7. The simple visual elements of the film: fog, wind, trees, castle. Film starkly in B&W in mostly log-shot (no close-ups).

8. The banners of Washizu and Miki: scorpion/centipede and rabbit.

9. The witch - the piles of skeltons of dead warriors around her hut in the forest, the raising of warrior ghosts at the banquet. Her warnings about the transience of what ambitious warriors strive for:

Men are vain and death is long

And pride dies first within the grave

For hair and nails are growing still

When face and fame are gone.

Nothing in this world will save

Or measure up man's actions here,

Nor in the next, for there is none:

This life must end in fear.

Only evil may maintain

An after life those who will

Who love this world, who have no son

To whom ambition calls.

Even so this false fame falls.

Death will reign, man dies in vain. (quoted in Jorgens, p. 159)

10. The theme of repetition, as if men are trapped into making the same poor moral choices and repeating history over and over again. No learning and no progression. The messengers from the battlefield. W & M getting lost in the fog in the forest. The mad, riderless horse rushing about the castle.
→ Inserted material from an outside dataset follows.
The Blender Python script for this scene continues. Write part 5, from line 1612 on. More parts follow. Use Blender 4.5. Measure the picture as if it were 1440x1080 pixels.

Lady Asaji washing her hands.

11. The death of Washizu at the hands of his own men (like St. Sebastian?)

12. The contrasts between the castle (man-made, source of protection from enemies and shelter from elements) and the forest (inhabited by ghosts and witches, labyrinthine).

13. AK used art consultants on musha-e (picture scrolls of battle scenes) and layout of castles. Sets built on Mount Fuji (mists and black volcanic soil) with help of local US Marine Corps base (including entire Marine MP battalion) and Tokyo sets.